小学生からバスケ一筋の江口。身長168センチの高さがストロングポイントの一つだ[写真]=斎藤寿子

最終戦、最後に託されたシュートを外した悔しさ

 19年のU25世界選手権では6試合中4試合に出場し、そのうち2試合でスタメンに抜擢された。過去最高の4強入りに貢献した江口を海外も注目して見ていたようだ。

「最後のフェアウェルパーティーで突然、海外チームのコーチに呼び止められて『あなたはシュートがうまいね。もっとうまくなると思うから頑張って』と。まさかそんなことを言ってもらえるなんて思ってもいなかったので、すごくうれしかったです」

 一方、自分自身での感触はというと「海外選手とのレベルの差を感じ、悔しい思いのほうが大きかった」と語る。最も印象に残っているのは、最後の3位決定戦だという。相手は前年A代表の世界選手権で準優勝したチームの主力メンバー2人を擁するイギリスだった。
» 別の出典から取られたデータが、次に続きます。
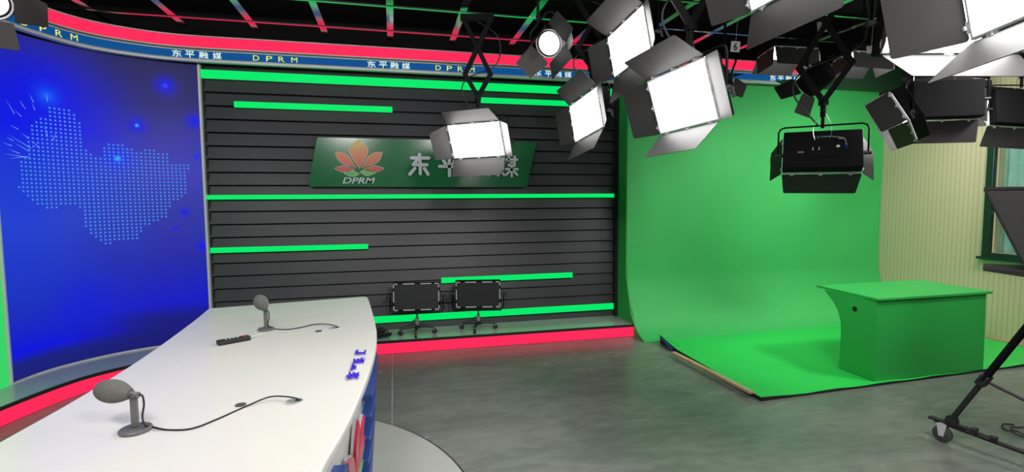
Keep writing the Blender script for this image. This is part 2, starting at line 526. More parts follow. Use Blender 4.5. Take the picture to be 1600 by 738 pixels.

「その試合では前半に少し出させてもらっていたのですが、第4クォーターでも残り3分の時にコートに出させてもらいました。たぶん次の4年後のことを考えて、若い私たちにプレータイムを与えてくれたのだと思います。最後の最後、ボールを託されたのは私だったのですが、シュートを決めることができず本当に悔しかったです」

 それは、残り9秒で日本のスローインからのシーンだった。江口はなんとかゴールに近付こうと必死に車いすを切り返そうとした。だが、イギリスのディフェンスにピックをかけられてほとんど身動きが取れなかった。それでも、相手のローポインターと高さのミスマッチとなっていた江口にボールが託された。ゴールに正対した時には残り1秒。江口はそのままペイントエリアの外から打つほかなかった。

 そこで改めて浮き彫りとなった課題に、現在は精力的に取り組んでいる。一つはチェアスキルを磨いて、ゴールに近づくパワーとテクニックを養うこと。もう一つはシュートの飛距離を伸ばすことだ。現在、江口が確実にシュートを決められるのはペイントエリア内。3ポイントシュートラインの手前からもゴールには届くが、確実性はまだない。最終的には3ポイントシュートも武器にするくらいのシュート力を持ちたいと考えている。

 左側の手足に麻痺がある江口にとって、それらは決して簡単なことではない。それでもまだ21歳の彼女には無限の可能性があるはずだ。現在は体育館での練習のほか、週に一度はチームのトレーナーが勤務する整形外科に通い、体幹トレーニングや柔軟にも注力している。すでに手で車いすを漕ぐことなく、腰の動きだけで車いすを操作できるようにもなり、成果も出ているという。

「一つでもいいから相手が警戒するくらいのものを磨きたい」と語る江口。ゆくゆくはA代表に選ばれ、パラリンピックに出場したいと考えている。そのためにもまずは2年後のU25世界選手権で史上初のメダルを獲得し、先輩たちのぶんも19年の雪辱を果たすつもりだ。